_STATED GOAL:_ Print verbatim the opening line of the material and every subsequent line through the one containing "tag(m.obj('terrain', M_soil, smooth=True), kind='structure')".

_SUPPLIED INFORMATION:_
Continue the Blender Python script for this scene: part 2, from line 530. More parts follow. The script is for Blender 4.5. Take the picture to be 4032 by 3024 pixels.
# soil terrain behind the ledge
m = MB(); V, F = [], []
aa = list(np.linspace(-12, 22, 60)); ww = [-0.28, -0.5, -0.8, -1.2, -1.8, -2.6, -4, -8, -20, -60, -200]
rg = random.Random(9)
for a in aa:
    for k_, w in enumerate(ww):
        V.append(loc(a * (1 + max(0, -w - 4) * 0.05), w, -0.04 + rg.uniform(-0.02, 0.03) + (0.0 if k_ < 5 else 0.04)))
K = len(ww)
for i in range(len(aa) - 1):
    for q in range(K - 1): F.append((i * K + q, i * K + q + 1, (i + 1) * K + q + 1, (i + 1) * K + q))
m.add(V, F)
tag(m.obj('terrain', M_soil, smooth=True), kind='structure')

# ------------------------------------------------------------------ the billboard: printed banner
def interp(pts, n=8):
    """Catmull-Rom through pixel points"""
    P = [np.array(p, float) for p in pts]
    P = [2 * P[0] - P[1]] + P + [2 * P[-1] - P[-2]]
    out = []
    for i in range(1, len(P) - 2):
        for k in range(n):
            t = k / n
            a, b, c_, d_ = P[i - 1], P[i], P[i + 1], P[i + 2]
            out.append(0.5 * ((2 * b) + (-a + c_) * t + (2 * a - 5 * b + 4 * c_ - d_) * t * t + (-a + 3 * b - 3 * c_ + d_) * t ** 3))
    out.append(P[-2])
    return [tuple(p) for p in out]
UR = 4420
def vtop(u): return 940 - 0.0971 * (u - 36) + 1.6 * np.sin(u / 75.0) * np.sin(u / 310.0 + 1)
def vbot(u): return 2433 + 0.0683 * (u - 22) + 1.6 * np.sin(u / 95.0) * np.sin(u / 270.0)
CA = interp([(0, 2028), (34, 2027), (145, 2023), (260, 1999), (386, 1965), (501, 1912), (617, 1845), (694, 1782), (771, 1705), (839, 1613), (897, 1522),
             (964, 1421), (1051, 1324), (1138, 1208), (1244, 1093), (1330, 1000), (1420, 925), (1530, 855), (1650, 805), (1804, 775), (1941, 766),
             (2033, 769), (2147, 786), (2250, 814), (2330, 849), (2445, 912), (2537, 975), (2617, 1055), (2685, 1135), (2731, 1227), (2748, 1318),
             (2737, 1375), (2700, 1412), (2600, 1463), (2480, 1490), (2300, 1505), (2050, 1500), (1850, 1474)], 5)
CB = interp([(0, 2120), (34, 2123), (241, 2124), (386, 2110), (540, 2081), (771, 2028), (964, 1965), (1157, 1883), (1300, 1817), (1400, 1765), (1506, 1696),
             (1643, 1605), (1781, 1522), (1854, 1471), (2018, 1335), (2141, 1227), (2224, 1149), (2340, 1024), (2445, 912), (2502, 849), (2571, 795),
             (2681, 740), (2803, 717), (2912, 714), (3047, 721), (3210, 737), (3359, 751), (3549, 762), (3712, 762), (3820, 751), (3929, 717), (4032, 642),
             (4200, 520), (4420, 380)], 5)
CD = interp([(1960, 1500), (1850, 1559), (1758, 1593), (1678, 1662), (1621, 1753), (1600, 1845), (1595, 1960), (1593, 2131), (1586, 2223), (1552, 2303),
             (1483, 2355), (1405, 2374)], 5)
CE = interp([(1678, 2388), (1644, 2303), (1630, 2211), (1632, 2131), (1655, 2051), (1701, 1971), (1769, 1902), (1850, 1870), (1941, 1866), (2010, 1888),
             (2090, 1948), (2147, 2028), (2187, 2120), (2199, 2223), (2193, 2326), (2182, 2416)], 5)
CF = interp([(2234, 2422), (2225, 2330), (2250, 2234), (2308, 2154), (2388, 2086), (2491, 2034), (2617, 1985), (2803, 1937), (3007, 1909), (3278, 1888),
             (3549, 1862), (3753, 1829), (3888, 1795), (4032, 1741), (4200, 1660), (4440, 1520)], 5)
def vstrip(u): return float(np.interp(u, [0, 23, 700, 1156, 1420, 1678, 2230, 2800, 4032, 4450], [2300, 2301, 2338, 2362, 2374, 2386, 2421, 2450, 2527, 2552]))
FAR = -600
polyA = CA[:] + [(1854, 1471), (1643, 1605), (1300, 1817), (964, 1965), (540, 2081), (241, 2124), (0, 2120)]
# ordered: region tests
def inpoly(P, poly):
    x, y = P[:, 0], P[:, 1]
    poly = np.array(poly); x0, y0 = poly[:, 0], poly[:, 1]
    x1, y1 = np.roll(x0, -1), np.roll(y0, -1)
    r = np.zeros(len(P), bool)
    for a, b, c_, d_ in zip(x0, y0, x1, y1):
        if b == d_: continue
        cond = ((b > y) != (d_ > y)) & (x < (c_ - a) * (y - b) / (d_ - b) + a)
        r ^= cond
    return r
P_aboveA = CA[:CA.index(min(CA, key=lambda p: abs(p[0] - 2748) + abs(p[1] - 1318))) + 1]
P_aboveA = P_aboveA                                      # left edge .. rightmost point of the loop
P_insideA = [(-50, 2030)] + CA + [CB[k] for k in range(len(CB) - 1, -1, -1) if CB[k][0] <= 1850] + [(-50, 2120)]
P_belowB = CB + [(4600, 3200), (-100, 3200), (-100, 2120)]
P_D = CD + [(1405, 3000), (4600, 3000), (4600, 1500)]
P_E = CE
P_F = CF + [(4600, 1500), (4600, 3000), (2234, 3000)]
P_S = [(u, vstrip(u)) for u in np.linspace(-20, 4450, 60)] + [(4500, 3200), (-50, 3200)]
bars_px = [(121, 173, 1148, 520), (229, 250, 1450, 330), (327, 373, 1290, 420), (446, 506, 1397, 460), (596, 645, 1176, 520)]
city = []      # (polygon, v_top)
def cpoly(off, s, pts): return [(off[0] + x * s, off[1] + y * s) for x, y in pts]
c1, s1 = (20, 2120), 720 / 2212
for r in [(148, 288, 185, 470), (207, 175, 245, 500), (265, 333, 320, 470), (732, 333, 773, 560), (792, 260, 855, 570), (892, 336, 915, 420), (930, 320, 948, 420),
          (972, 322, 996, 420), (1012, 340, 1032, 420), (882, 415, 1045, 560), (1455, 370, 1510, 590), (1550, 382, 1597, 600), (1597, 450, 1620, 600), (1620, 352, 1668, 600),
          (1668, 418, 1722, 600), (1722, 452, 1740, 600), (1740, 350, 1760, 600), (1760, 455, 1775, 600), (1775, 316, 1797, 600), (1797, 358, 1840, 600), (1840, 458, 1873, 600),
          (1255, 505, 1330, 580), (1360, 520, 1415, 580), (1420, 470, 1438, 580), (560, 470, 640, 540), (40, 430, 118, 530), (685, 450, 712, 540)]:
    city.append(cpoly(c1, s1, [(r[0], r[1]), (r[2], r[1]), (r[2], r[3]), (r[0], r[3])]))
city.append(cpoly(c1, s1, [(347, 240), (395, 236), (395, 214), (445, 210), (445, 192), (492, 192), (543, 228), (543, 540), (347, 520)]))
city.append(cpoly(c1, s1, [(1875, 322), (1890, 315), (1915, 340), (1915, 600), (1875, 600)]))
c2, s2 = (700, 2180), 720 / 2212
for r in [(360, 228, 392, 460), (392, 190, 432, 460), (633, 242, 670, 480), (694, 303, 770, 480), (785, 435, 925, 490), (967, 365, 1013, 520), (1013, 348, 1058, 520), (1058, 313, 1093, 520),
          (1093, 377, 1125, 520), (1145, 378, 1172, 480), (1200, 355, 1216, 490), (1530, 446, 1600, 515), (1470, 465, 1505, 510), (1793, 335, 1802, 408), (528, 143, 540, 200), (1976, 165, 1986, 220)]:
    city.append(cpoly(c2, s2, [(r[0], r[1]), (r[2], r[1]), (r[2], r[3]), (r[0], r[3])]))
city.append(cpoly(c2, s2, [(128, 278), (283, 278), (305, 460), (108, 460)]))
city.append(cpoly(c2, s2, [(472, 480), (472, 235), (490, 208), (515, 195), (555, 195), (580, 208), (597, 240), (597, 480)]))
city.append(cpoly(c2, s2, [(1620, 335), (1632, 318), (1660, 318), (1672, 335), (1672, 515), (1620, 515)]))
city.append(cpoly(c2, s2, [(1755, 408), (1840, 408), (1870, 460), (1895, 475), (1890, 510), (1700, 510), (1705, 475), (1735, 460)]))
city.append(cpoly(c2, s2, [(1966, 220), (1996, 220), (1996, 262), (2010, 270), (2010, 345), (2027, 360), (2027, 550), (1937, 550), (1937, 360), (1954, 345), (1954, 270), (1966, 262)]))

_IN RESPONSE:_
Continue the Blender Python script for this scene: part 2, from line 530. More parts follow. The script is for Blender 4.5. Take the picture to be 4032 by 3024 pixels.
# soil terrain behind the ledge
m = MB(); V, F = [], []
aa = list(np.linspace(-12, 22, 60)); ww = [-0.28, -0.5, -0.8, -1.2, -1.8, -2.6, -4, -8, -20, -60, -200]
rg = random.Random(9)
for a in aa:
    for k_, w in enumerate(ww):
        V.append(loc(a * (1 + max(0, -w - 4) * 0.05), w, -0.04 + rg.uniform(-0.02, 0.03) + (0.0 if k_ < 5 else 0.04)))
K = len(ww)
for i in range(len(aa) - 1):
    for q in range(K - 1): F.append((i * K + q, i * K + q + 1, (i + 1) * K + q + 1, (i + 1) * K + q))
m.add(V, F)
tag(m.obj('terrain', M_soil, smooth=True), kind='structure')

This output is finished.